____ RECORDS FOR PROCESSING

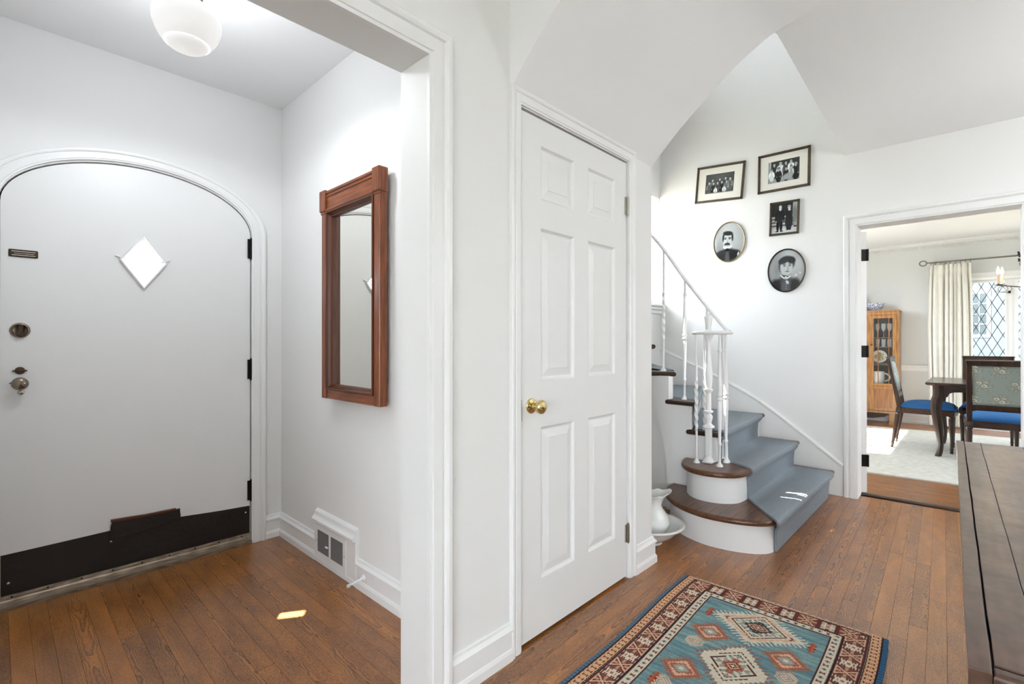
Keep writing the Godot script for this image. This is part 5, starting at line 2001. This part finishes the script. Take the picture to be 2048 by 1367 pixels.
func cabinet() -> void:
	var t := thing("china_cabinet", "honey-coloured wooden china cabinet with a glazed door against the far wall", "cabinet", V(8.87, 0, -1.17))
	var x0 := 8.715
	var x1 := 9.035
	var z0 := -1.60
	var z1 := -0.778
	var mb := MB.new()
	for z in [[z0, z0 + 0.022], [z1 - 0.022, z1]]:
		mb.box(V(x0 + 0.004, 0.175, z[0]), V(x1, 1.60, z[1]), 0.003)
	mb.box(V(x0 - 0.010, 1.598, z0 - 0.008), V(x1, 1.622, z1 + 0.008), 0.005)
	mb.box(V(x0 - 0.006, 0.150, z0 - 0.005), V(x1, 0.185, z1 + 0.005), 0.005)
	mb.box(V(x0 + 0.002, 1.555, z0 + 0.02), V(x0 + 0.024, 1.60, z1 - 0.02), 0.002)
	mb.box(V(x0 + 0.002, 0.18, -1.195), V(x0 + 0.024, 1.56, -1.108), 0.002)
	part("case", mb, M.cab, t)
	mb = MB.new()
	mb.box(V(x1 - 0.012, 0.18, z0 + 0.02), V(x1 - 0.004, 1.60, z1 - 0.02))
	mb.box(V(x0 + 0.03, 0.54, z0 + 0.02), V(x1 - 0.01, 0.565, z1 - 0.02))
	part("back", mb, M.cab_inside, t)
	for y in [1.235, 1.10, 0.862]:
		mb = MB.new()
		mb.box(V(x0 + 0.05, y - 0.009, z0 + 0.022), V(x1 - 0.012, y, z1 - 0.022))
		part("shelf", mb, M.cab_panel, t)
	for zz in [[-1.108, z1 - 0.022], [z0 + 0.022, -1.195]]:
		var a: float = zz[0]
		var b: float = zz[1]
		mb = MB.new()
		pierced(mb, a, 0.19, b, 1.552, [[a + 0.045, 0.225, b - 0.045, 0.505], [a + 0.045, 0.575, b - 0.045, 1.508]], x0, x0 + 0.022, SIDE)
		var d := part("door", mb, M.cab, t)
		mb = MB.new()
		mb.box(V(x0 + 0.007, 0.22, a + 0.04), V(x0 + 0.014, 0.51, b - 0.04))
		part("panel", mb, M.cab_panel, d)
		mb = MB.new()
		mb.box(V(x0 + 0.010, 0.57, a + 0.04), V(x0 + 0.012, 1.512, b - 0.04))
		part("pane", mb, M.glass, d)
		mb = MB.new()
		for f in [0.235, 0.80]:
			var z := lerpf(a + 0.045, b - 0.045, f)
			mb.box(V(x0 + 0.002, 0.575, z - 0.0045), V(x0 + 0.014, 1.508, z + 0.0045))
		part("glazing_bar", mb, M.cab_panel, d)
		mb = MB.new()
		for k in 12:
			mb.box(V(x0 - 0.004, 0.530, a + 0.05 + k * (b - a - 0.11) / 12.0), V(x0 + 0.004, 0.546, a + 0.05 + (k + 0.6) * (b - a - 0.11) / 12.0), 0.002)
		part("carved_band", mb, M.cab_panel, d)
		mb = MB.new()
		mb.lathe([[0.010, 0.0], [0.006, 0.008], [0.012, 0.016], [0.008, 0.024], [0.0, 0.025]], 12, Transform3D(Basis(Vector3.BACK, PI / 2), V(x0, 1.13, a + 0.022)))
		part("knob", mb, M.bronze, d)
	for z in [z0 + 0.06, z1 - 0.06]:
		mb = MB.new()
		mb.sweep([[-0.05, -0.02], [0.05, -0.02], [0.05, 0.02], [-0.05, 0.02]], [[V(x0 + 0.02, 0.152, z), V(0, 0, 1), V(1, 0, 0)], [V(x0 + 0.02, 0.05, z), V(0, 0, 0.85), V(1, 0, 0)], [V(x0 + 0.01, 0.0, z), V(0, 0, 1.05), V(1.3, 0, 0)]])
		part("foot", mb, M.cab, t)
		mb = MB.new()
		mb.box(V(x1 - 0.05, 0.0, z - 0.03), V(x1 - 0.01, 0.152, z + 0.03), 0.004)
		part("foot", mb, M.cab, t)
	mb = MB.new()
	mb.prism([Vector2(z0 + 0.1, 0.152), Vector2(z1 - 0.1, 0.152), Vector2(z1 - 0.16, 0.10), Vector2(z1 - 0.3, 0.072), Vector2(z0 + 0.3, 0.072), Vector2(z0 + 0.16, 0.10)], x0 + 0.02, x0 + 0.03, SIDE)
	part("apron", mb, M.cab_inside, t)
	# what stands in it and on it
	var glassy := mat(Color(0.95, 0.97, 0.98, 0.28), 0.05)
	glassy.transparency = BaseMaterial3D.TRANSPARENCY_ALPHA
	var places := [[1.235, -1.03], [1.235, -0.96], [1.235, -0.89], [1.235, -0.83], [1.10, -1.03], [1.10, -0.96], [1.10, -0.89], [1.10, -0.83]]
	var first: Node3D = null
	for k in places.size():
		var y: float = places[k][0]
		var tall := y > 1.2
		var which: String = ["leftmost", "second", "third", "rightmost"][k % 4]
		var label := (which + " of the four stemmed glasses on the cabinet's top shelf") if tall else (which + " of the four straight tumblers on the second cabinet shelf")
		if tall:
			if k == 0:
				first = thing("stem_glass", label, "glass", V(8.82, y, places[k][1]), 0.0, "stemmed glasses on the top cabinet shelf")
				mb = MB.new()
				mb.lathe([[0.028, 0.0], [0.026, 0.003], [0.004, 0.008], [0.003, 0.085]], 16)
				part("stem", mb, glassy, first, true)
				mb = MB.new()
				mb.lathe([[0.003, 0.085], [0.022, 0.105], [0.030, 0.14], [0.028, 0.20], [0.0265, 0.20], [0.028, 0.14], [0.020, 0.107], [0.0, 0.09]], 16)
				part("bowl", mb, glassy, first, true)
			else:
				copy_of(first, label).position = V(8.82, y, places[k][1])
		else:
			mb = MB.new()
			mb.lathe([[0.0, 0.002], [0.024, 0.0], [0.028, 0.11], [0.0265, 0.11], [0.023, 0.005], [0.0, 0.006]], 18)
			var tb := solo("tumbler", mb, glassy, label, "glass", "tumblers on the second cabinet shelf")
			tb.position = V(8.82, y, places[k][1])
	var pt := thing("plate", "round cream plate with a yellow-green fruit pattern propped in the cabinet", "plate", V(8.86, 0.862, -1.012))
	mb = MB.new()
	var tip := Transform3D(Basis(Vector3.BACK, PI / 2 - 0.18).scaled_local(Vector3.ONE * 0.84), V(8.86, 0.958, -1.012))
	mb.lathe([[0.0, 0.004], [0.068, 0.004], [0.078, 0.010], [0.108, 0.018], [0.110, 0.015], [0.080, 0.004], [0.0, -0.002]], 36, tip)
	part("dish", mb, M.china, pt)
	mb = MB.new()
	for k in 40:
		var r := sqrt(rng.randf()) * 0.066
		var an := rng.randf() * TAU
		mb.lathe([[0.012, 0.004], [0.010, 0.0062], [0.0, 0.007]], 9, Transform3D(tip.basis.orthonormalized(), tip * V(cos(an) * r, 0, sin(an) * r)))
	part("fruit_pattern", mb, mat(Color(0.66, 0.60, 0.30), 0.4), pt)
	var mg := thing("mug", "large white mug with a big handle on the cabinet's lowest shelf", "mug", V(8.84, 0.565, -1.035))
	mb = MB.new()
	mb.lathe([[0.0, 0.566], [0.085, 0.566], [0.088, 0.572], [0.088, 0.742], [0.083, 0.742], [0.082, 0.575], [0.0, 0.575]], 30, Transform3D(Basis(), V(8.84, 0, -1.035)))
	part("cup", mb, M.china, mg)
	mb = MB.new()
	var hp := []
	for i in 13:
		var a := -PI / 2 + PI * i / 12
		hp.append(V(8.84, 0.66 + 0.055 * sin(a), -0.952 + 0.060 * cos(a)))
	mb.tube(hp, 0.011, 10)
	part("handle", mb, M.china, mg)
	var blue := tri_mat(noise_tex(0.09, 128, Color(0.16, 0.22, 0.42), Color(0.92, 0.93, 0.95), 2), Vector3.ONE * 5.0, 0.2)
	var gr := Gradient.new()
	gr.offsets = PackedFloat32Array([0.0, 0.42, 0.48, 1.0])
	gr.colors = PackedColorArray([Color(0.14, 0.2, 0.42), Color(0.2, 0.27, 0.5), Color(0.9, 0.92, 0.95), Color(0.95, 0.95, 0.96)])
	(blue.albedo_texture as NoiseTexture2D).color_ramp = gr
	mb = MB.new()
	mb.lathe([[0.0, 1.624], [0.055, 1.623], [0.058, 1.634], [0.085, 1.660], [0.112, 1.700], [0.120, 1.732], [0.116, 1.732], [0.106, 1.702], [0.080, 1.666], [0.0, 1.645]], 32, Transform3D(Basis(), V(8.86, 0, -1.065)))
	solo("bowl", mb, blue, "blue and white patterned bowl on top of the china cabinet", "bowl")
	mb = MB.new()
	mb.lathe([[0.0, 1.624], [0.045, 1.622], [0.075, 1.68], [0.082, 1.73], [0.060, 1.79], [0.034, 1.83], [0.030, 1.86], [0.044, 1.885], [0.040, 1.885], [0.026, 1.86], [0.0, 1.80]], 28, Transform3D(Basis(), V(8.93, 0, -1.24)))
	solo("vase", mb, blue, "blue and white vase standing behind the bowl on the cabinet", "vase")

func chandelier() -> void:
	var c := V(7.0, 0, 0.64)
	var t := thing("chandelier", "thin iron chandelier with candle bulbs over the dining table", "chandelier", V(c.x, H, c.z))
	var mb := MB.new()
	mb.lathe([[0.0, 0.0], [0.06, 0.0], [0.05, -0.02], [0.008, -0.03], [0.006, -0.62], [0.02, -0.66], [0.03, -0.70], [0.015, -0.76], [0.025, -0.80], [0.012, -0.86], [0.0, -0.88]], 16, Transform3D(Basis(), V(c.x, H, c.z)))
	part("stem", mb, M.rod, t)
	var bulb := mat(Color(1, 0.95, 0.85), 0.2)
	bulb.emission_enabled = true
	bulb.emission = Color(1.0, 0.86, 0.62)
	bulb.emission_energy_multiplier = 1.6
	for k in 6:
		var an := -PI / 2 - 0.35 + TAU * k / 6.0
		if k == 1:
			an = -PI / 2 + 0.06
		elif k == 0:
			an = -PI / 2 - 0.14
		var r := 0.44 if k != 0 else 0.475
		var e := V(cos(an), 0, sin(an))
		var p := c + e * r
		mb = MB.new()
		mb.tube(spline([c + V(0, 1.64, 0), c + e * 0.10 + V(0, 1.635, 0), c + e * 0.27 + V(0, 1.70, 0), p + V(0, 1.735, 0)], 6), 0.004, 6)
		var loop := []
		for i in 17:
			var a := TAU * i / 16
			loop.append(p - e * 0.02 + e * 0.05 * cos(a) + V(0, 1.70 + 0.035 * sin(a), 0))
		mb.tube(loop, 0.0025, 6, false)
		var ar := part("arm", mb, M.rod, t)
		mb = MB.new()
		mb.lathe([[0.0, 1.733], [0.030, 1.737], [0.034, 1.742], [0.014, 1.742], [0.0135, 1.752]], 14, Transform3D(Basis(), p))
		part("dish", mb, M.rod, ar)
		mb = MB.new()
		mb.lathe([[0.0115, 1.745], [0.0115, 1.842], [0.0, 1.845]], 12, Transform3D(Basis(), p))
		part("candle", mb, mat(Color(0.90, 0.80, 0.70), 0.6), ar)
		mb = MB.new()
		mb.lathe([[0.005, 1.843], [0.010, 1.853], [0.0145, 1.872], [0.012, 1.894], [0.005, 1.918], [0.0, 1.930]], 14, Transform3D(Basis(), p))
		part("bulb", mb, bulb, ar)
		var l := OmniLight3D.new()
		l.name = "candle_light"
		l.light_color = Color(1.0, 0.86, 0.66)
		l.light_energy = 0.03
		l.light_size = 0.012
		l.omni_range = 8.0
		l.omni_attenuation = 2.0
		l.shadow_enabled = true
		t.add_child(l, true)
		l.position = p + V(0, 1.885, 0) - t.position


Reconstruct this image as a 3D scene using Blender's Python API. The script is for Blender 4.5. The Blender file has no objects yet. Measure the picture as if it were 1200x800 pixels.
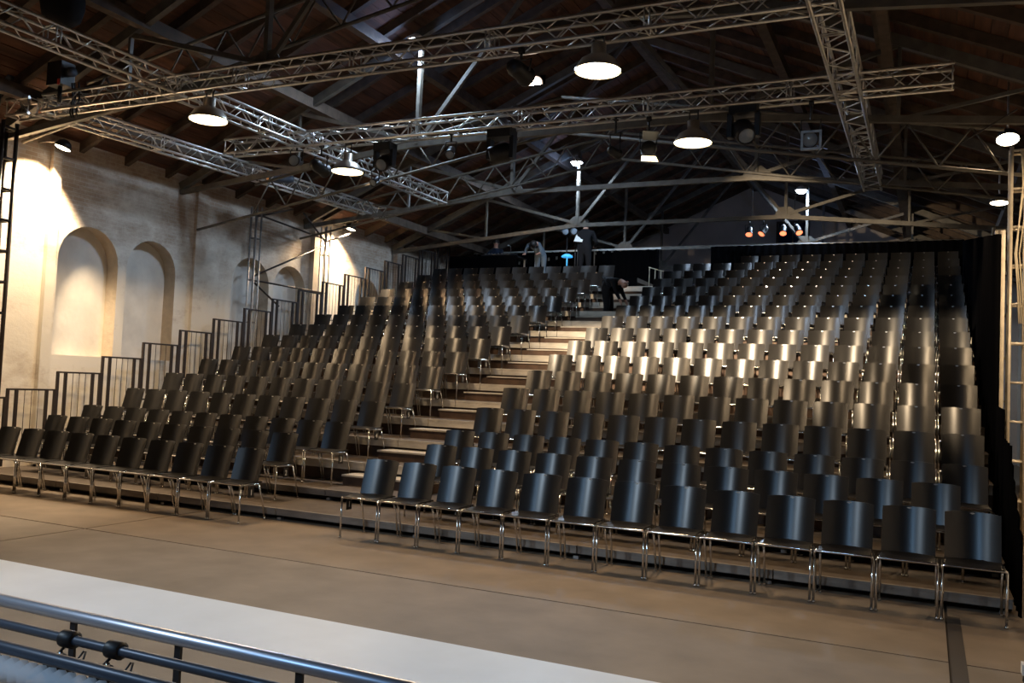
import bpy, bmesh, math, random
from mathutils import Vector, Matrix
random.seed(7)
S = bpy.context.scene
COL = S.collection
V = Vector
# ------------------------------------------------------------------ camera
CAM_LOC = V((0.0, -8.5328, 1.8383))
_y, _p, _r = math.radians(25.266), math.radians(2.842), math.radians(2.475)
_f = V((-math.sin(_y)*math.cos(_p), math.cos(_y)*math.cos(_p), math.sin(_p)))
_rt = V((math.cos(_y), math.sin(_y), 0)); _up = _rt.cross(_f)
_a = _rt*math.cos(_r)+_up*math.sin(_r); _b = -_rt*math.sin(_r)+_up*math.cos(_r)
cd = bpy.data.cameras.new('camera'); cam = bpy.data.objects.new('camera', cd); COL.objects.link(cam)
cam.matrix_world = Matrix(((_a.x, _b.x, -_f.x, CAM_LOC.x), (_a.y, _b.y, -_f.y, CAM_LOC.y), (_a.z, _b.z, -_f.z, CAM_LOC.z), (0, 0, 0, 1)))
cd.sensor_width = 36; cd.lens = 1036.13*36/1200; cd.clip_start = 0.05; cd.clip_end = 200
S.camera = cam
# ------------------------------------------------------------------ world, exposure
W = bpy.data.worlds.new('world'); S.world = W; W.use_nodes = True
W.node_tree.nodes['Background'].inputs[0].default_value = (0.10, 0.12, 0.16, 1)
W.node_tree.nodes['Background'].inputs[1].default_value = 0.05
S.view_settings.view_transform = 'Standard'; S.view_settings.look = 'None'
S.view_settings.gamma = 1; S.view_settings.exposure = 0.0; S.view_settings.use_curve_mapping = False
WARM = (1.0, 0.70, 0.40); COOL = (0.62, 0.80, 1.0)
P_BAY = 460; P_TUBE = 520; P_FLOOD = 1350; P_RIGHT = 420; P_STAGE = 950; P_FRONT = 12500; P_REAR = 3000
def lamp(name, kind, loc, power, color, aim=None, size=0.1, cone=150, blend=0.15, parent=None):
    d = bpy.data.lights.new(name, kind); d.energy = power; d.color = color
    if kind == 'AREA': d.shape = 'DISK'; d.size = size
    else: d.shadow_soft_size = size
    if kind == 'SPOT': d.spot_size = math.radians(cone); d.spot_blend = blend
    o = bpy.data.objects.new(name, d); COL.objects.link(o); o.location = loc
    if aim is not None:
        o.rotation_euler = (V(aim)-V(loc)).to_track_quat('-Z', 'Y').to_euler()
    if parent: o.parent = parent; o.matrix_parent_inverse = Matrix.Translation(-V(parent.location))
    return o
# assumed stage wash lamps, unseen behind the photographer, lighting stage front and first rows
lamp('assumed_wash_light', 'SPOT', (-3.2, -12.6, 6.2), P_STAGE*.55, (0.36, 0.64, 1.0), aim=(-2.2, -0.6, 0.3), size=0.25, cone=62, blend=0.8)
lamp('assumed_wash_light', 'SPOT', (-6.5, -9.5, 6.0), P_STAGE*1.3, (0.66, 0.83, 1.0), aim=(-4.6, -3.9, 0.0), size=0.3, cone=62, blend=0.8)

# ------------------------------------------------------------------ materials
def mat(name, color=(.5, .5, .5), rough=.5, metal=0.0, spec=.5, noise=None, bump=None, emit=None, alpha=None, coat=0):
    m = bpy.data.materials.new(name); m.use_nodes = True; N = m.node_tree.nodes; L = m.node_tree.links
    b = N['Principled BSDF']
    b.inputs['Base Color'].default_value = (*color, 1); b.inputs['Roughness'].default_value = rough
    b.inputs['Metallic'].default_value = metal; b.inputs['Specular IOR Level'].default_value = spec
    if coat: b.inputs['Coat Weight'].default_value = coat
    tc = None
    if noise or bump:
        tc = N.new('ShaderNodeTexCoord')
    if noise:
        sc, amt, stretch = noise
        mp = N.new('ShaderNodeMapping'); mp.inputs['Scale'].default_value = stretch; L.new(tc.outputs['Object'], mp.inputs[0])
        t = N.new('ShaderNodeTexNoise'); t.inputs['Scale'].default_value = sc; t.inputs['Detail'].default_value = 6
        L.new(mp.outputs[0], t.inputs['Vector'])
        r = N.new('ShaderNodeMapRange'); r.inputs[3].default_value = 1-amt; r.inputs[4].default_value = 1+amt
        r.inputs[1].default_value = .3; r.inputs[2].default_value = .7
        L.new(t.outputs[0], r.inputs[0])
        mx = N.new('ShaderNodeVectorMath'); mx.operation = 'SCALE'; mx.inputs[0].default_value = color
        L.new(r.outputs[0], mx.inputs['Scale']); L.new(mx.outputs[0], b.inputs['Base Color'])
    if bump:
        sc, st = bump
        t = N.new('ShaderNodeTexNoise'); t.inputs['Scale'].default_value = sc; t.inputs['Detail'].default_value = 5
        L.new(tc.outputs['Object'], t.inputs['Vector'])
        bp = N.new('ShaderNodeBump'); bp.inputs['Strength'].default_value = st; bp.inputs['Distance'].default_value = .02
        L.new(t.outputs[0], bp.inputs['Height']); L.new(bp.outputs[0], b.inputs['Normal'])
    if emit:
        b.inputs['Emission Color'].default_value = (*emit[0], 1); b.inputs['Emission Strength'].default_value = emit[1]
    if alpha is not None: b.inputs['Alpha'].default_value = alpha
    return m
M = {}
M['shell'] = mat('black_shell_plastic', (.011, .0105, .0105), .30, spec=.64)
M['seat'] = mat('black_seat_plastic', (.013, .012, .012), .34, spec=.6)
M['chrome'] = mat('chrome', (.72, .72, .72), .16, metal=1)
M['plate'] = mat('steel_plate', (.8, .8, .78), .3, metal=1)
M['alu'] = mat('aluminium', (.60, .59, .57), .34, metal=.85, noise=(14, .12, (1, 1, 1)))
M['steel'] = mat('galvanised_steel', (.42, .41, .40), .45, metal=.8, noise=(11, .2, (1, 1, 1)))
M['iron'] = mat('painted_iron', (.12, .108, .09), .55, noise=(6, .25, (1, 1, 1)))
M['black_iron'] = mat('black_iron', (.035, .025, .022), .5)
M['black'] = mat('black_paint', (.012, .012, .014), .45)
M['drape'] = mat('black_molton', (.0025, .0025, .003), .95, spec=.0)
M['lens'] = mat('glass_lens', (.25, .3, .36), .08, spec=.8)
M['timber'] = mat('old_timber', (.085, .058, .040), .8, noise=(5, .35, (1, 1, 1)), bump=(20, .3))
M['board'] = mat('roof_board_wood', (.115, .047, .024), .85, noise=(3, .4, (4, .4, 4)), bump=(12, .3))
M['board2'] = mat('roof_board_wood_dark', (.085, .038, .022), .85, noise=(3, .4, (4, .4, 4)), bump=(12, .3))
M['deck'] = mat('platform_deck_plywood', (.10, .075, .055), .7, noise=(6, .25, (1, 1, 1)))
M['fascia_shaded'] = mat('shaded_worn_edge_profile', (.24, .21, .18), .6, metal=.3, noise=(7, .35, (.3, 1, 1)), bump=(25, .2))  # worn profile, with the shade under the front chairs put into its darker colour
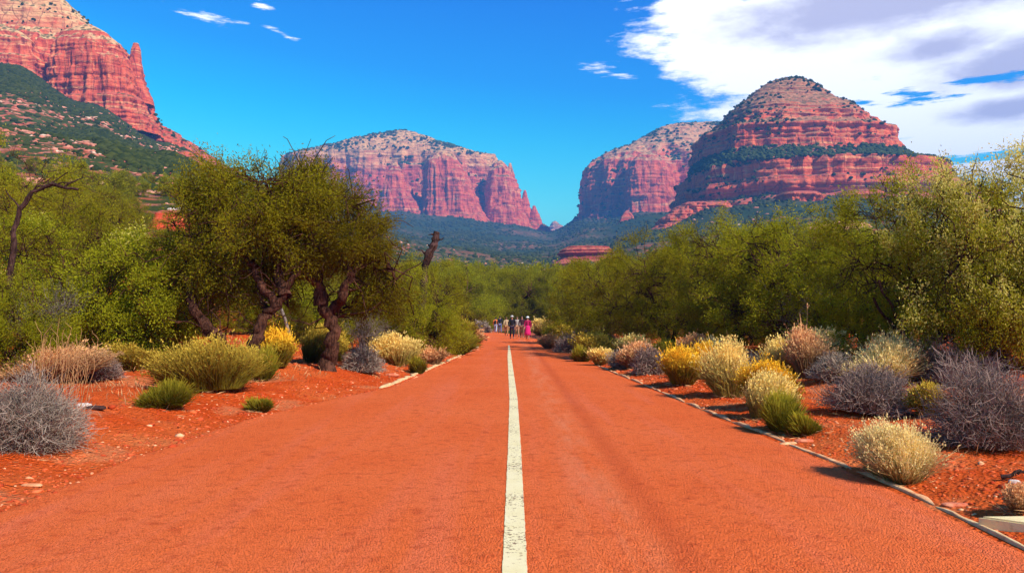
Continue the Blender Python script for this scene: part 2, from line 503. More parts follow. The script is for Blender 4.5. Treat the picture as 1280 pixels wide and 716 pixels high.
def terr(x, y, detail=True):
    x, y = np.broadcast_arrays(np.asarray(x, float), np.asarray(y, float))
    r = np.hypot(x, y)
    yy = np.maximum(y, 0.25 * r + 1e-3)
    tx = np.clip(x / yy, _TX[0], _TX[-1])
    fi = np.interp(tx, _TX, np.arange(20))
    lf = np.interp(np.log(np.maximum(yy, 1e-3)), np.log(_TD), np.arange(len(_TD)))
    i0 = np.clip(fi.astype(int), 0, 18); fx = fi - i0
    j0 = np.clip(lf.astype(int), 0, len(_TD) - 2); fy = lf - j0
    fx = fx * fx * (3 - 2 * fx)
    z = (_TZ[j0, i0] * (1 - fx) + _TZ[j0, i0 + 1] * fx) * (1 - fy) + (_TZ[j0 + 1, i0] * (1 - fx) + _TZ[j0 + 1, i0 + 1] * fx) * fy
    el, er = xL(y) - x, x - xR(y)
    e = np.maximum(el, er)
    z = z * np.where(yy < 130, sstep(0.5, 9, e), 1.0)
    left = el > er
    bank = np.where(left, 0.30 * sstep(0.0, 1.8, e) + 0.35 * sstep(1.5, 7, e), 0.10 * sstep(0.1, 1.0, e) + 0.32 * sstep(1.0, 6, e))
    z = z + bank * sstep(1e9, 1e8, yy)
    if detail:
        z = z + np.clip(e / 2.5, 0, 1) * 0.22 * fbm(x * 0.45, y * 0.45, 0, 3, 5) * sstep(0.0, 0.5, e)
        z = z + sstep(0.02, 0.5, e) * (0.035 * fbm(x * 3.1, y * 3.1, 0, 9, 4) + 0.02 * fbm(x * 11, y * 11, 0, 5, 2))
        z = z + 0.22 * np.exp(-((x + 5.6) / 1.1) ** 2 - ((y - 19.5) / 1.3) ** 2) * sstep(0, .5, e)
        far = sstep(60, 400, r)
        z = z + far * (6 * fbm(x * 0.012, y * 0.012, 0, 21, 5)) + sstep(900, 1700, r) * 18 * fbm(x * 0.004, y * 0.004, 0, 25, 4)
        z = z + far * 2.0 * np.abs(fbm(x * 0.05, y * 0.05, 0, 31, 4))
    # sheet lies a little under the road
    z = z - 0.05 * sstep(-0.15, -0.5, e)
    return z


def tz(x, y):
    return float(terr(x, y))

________

> THE EXERCISE: Collect the lines that hold "from".

> THE COMPLETED TASK:
from mathutils import Vector, Matrix
Continue the Blender Python script for this scene: part 2, from line 503. More parts follow. The script is for Blender 4.5. Treat the picture as 1280 pixels wide and 716 pixels high.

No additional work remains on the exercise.